Manufacturer: Scammell China
User: Hotel Congress & Annex / Congress Plaza Hotel
Date of candlestick: circa 1931 – 1954
Notes: Built in 1893 in anticipation of the visitors to the World's Columbian Exposition, the Congress Plaza Hotel in Chicago, Illinois was originally called the Auditorium Annex. The hotel was located across the street from Louis Sullivan's Auditorium Building and was built by hotel developer, R. H. Southgate.
According to the hotel's website: "The first section, or north tower, was designed by Clinton Warren, with Louis Sullivan and Dankmar Adler serving as consultants. A celebrated feature of the new hotel was an underground marble passageway called "Peacock Alley," that connected the new annex with the Auditorium Hotel. Our south tower, constructed in 1902 and 1907, was designed by the renowned architectural firm of Holabird and Roche. The South Tower construction included a magnificent banquet hall, now known as the Gold Room, which would become the first hotel ballroom in America to use air-conditioning.
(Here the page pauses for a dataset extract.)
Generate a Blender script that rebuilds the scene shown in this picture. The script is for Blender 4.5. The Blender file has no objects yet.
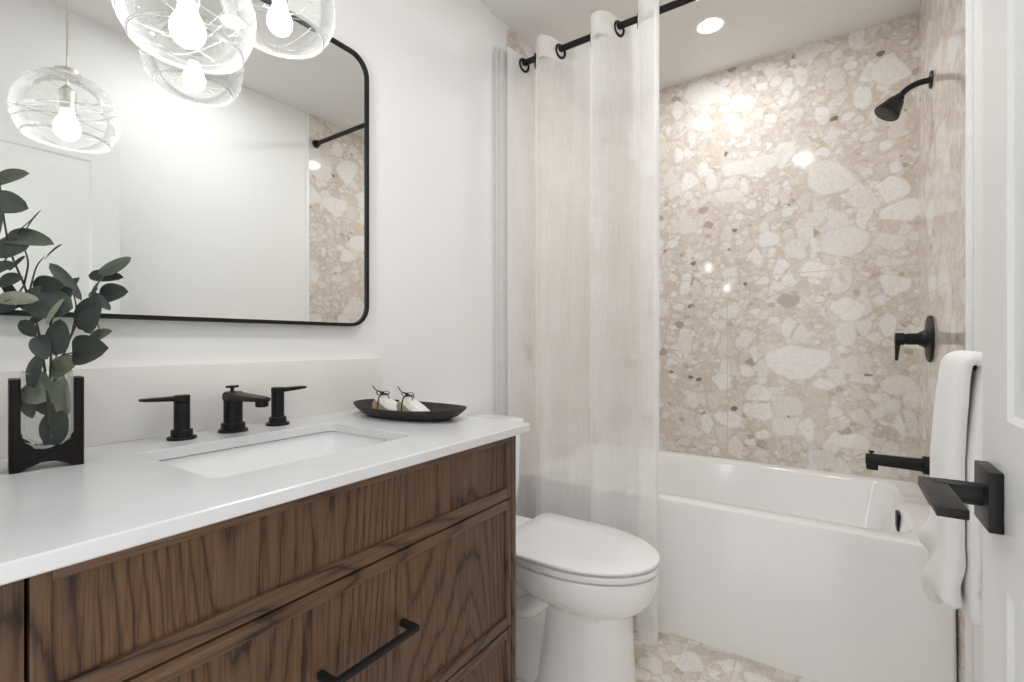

Another ballroom, called the Florentine Room, was added to the North Tower in 1909. These two famous public rooms combined with the Elizabethan Room and the Pompeian Room to host Chicago's elite social events of the day."
In 1908, new owners renamed the hotel, the Congress Hotel, based on its street location and proximity to Grant Park's Congress Plaza section. Over the next 50 years, the hotel had different owners, was modernized and renovated several times:
"A 1916-17 guestroom enhancement project changed the lighting scheme by substituting electrical outlets and desk lamps for the hanging chandeliers. The original bathroom plumbing fixtures were replaced in a 1923-24 renovation. In the early 1930's, the former Elizabethan Room on the ground floor was transformed into a stylish night club, with a revolving bandstand. Renamed the Joseph Urban Room, it would become the 1935-36 headquarters for an NBC Radio show featuring Benny Goodman. Following the outbreak of World War II, the Government purchased the Congress Hotel and used it as a headquarters for U.S. Army officers. Then, in 1945, a group of Chicagoans purchased the hotel and reopened it to the public.
Five years later, Pick Hotel Corporation purchased the property and embarked on a multi-million dollar remodeling, redecorating, and refurnishing program. The 1950-52 renovation involved the creation of a mural-encircled lobby, new front desk, new corridors, new third floor public rooms, new Congressional and Presidential Suites, and a new supper club called the Glass Hat. Another modernization program by Pick, in the early 1960s, included the construction of a new ballroom and the addition of escalators, which was a novelty for hotels at that time."
Once known as the Home of Presidents, several U.S. Presidents have stayed at the Congress Hotel and rallied there with their political constituents, including Presidents Grover Cleveland, William McKinley, Theodore Roosevelt, William Howard Taft, Woodrow Wilson, Warren Harding, Calvin Coolidge, and Franklin Roosevelt.
In Chicago's political history, the hotel has been a prominent venue for many political conventions, interviews and deliberations. It was the place where President Teddy Roosevelt was dubbed the "Bull Moose" for his Progressive Party in 1912; it was the command post for President-elect Franklin Roosevelt and the Democrat Party in 1932; it was the meeting place for the Republican Credentials Committee in 1952; and it was the venue where President Richard Nixon addressed the Midwest Chapters of the AARP and National Retired Teachers Association in 1971, before a crowd of almost 3,000 in the Great Hall.
Source information and quoted sections from:
https://www.congressplazahotel.com/history
White body with gold rim border. Topmarked with a gold crest, featuring two rampant lions, holding a crowned and plumed shield with the intertwined initials "CH" above a ribbon with the words, "Hotel Congress & Annex." Detail photo above appropriated from a different piece of Scammell China.